Grains Research and Development

Date: 01.09.2003

First it was liquids, now a new option: suspension fertiliser shows promise by Denys Slee

Suspension fertilisers: showing promise at Minnipa Research Centre, which has led the way developing alternative fertiliser methods under the research guidance of Bob Holloway, seen here with colleague Alison Frischke.

FERTILISER HELD in suspension by clay has produced very promising plant growth and yield responses in innovative research underway on the Eyre Peninsula.

The 'mix' is being trialed by the officerin-charge of the Minnipa Research Centre, Bob Holloway, and his colleagues as an alternative option to the use of granular and fluid fertilisers on phosphorus-responsive calcareous soils.

These trials follow research that has shown that highly alkaline calcareous soils, such as those found in large areas on the Eyre Peninsula, and in the Victorian and SA Mallee, have a high capacity to fix phosphorus and trace elements such as zinc, making these nutrients less available to crops.

Research so far

Field trials on the Eyre Peninsula have demonstrated that fluid fertilisers such as ammonium polyphosphate (APP) are more effective, particularly in drier years, on these soils than granular fertilisers such as MAP and DAP. In recent preliminary trials in Victoria, yet to be confirmed in the field, greater efficiencies have been observed in fluid fertilisers compared to granular fertilisers on a range of soils.

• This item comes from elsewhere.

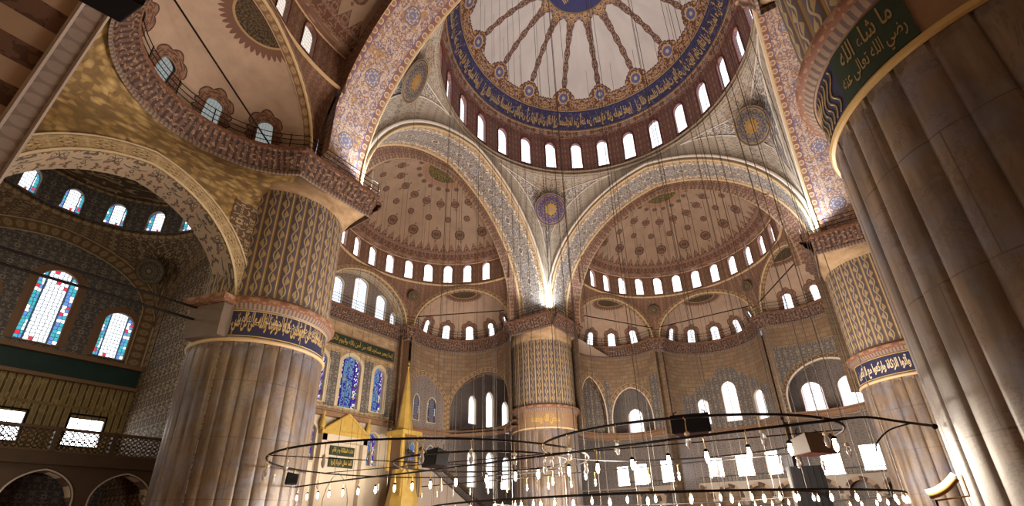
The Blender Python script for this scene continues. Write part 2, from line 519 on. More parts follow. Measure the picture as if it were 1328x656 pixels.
material('medallion_blue', f_medallion([(.07, .06, .16), (.33, .25, .17), (.26, .11, .07), (.42, .28, .05)]), .6)
material('medallion_gold', f_medallion([(.08, .07, .10), (.30, .24, .11), (.18, .14, .07), (.34, .17, .04)]), .6)
material('medallion_dark', f_medallion([(.05, .04, .03), (.26, .20, .10), (.10, .08, .05), (.06, .05, .04)]), .6)
material('medallion_brown', f_medallion([(.13, .07, .05), (.38, .28, .15), (.18, .10, .06), (.30, .18, .10)]), .6)

# ---- glass (lit windows): u -1..1 across, v metres up from the sill, stored so that the border can follow the frame
def g_plain(tint, lead, sc=2.4):
    def f():
        u, v = UV()
        d, _ = voro(vec(u * 1.1, v * 1.0), sc, 'DISTANCE_TO_EDGE', .35)
        n = noise(vec(u, v), 1.2, 2.)
        c = mix(n, tint, (1., 1., 1.))
        c = mix(lt(d, .045), c, lead); return c
    return f
def g_col(bord, mid, lead, acc, sc=3.):
    def f():
        u, v = UV()
        q = vec(u * 1.0, v * 1.0)
        d, col = voro(q, sc, 'F1', .3); e, _ = voro(q, sc, 'DISTANCE_TO_EDGE', .3)
        w = wn(col)
        b = gt(absx(u), .55)
        bc = ramp(w, [(0., bord[0]), (.4, bord[1]), (.7, (1., 1., 1.))])
        c = mix(b, mid, bc)
        c = mix(gt(w, .95) * gt(d, .0), c, acc)
        c = mix(near(absx(u), .55, .05), c, lead)
        c = mix(gt(wn(col + .37), .72) * lt(absx(u), .55), c, bord[0]) if len(bord) > 2 else c
        return mix(lt(e, .07), c, lead)
    return f
emissive('glass_white', g_plain((.78, .86, 1.), (.10, .11, .13), 2.8), 1.9)
emissive('glass_clear', g_plain((.90, .93, 1.), (.25, .24, .23), 2.0), 2.4)
emissive('glass_flood', g_plain((.92, .97, 1.), (.8, .8, .8), .7), 7.)
emissive('glass_patterned', g_plain((.72, .82, 1.), (.06, .07, .09), 3.4), 1.2)
emissive('glass_colour', g_col([(.05, .32, .38), (.10, .20, .50)], (.95, .97, 1.), (.03, .05, .07), (.55, .03, .05), 4.6), 1.35)
def g_dots():
    u, v = UV(); d, col = voro(vec(u, v), 2.6, 'F1', .4); e, _ = voro(vec(u, v), 2.6, 'DISTANCE_TO_EDGE', .4)
    c = mix(lt(e, .04), (1., .98, .97), (.34, .31, .32)); c = mix(lt(d, .17) * gt(wn(col), .40), c, (.42, .04, .06))
    return mix(gt(absx(u), .82), c, (.46, .36, .38))
emissive('glass_red_dots', g_dots, 1.7)
emissive('glass_blue', g_col([(.05, .03, .36), (.22, .08, .38), (0., 0., 0.)], (.16, .30, .46), (.02, .015, .08), (.60, .45, .16), 8.), .8)
emissive('glass_dim', g_col([(.10, .08, .26), (.25, .16, .12)], (.30, .26, .30), (.10, .07, .05), (.45, .30, .10), 4.), .40)
emissive('glass_honey', g_plain((.55, .66, .60), (.12, .10, .06), 2.6), .30)
emissive('lamp_glow', lambda: vec(1., .78, .52), 26.)
emissive('lamp_glow_small', lambda: vec(1., .80, .50), 12.)
emissive('tube_glow', lambda: vec(1., .85, .6), 4.)
def glassy(name, col, rough=.05):
    m = bpy.data.materials.new(name); m.use_nodes = True
    b = m.node_tree.nodes['Principled BSDF']; b.inputs['Base Color'].default_value = (*col, 1)
    b.inputs['Roughness'].default_value = rough; b.inputs['Transmission Weight'].default_value = .6
    b.inputs['IOR'].default_value = 1.3; MATS[name] = m
emissive('glass_honey_bright', g_plain((.95, .75, .55), (.20, .13, .08), 4.2), .8)
glassy('lamp_glass', (.85, .85, .85))
M = MATS
# ------------------------------------------------------------------ walls with openings
def parch(x, Rr=1.15):
    x = min(1., abs(x)); 
    return math.sqrt(max(0., Rr * Rr - (x + Rr - 1) ** 2)) / math.sqrt(2 * Rr - 1)
class Op:
    def __init__(s, sc, half, zb, zs, za, Rr=1.25, n=8, rect=False):
        s.sc, s.h, s.zb, s.zs, s.za, s.R, s.n, s.rect = sc, half, zb, zs, za, Rr, n, rect
    def hi(s, x):
        if s.rect: return s.za
        return s.zs + (s.za - s.zs) * parch((x - s.sc) / s.h, s.R)
    def ss(s):
        return [s.sc + s.h * -math.cos(PI * i / (2 * s.n)) for i in range(2 * s.n + 1)]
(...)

The mechanisms that make fluid fertilisers more effective in some circumstances are under further investigation but are thought to include greater spread and less fixation of phosphorus, compared to granular forms.

"Ammonium polyphosphate has been a solid performer in experiments comparing fluid and granular fertilisers, but it is expensive," Dr Holloway said. "APP is a clear liquid but it is difficult to mix zinc and manganese sulphate with it, which are the cheapest sources of trace elements.

Catch-22

"Most farmers will not convert their machines to fluids until the price drops but the price of fluids is not likely to drop significantly until the demand increases."

He suggested an answer to the problems of cost, and the mixing of other nutrients which can cause precipitates in clear liquids, might be provided through the use of suspension fertilisers.

These are generally based on powdered or even granular MAP or DAP mixed in water and held in suspension by clay added to the water.

In trials last year at three highly calcareous sites on the Eyre Peninsula, suspensions produced yields equal to or better than APP, and APP generally produced better yields than granular fertilisers.

"The possibility that suspensions will have the same benefits as clear liquids is exciting given the expectation that they should be significantly cheaper, in terms of cost per unit of P," Dr Holloway said. "There may be some application difficulties compared with clear solutions, but these should not be difficult to solve."

The research is continuing this year to compare the performance of suspension, clear fluid and granular fertilisers on a range of soils.

Ongoing issues for research include product compatibility; the availability of macro- and micro-nutrients in various mixtures to plants; ratios of ingredients, including clay and water; storage and transport issues; the need for dilution with water at sowing; placement effects; on-farm storage and handling; and distribution to individual tines using material that cannot be filtered.